Te Pāti Māori case: Can the High Court really force people to be friends again?
Wednesday, 4 February 2026
OPINION: He might make half a million dollars a year, but it is hard to be envious of Justice Paul Radich.
The accomplished High Court judge is currently tasked with working out whether Mariaemeno Kapa-Kingi was legally expelled from Te Pāti Māori (TPM) – and thus whether the party gets to move into election gear or continue to focus on itself. He is being asked to potentially intervene right into the heart of politics in a way that could quite easily change the fate of the election. No pressure.
Perhaps “legally expelled” is putting it strongly, as this suggests that her expulsion broke some kind of iron-clad legislation handed down by Parliament.
Instead, her lawyers are contending that TPM broke the rules of its own constitution in a multiplicity of ways. Essentially they point out that the stated grounds for her expulsion were wrong, the National Council that made the decision did not do it correctly, the National Council was the wrong group to even make that decision, and even if it was it was not properly constituted when it met.
Read more:
High Court forces Te Pāti Māori to re-admit MP Mariameno Kapa-Kingi after expulsion
Unscrambling an omelette: Te Pāti Māori case asks court to consider what a party really is
The party’s constitution is the real weapon her lawyers have – it’s a total mess. It seemingly has two totally different mechanisms for expelling people. It suggests a council that if fully constituted would have dozens and dozens of members. It suggests that the party’s president should “rotate” on a three-yearly basis – ammo for her lawyers to argue that John Tamihere shouldn’t even be president right now.
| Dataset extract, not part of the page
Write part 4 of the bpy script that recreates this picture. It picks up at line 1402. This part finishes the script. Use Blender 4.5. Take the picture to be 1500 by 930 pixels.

TPM’s lawyers must trudge through this thicket of confusing clauses to explain why the expulsion of Kapa-Kingi was just.
Their most convincing line of argument leaves the constitution aside and moves to the wider world of politics – where the lawyers argue party leaders need wide discretion if their party is being brought into disrepute. Davey Salmon KC made the point that the judge and all the lawyers were not experts in politics or PR, but Tamihere might be – and thus should be given some remit to make fast-paced calls about the “disrepute” the party was being brought into by Kapa-Kingi.
This argument relies less on Kapa-Kingi’s own statements than her lack of distancing herself from her son’s public statements attacking the party.
There was some sign that the judge was tempted to move away from a strict reading of the constitution when deciding the case. He asked Kapa-Kingi’s lawyer how he might react if the case was decided on a wider “fairness” basis rather than just on a breach of the constitution. That means the judge could eventually decide that even if the party didn’t quite cross the “Ts” or dot the “Is” while it expelled her it still had a good reason to do so and the process was undertaken fairly. (Her lawyer was confident that even through this lens she was still in the right.)
You could certainly understand the judge being somewhat reticent here. Already it is unclear if the party has even properly responded to the the interim order to reinstate Kapa-Kingi – she is still sitting as an Independent in the House, and the party hasn’t written to the Speaker to make clear she should be treated as a TPM MP again. You could make the argument that he is able to make her an MP of the party again outside of Parliament – able to attend annual general meetings and the like – but not sit with the party in Parliament. But what is the point of a party if it is not to sit in Parliament together?
Then, if you force the party into that, where does it stop? Is there a legal order stopping the rest of the party meeting without her and deciding on party policies? This is both the heart of actually existing party politics and an incredibly social thing, a group of people voluntarily meeting to decide how they should act together.
Judges are occasionally happy to force employers to take back employees they wrongly fired, but it’s hard to imagine one forcing a small friend group to re-admit an errant member. And this is the kind of friend group courts like to stay away from – the principle of “comity” generally holds that the judiciary should leave the workings of Parliament to the politicians, especially in the absence of clear, black-letter law.
On the other hand, if the judge does believe the expulsion breached the constitution, can he really let the issue lie in the interests of comity? Shouldn’t party constitutions mean something?
Radich might be blessed enough to find a way through the middle. There is nothing stopping him finding that the process to expel Kapa-Kingi was in fact improper – but when it comes to the “remedy” stopping short of forcing her reinstatement to the party. (This would be easier if he decided it narrowly on technical grounds, rather than on the wider idea of fairness). It would be far from the first time a Judge had come down on one side of an argument without quite giving them everything they ask for.
This would have the elegant result of restoring some mana to Kapa-Kingi while not forcing the judiciary too far into the messy world of politics. It would let both sides claim they had won. Politics is a game of compromise, and sometimes leaving both sides unsatisfied is the only way through.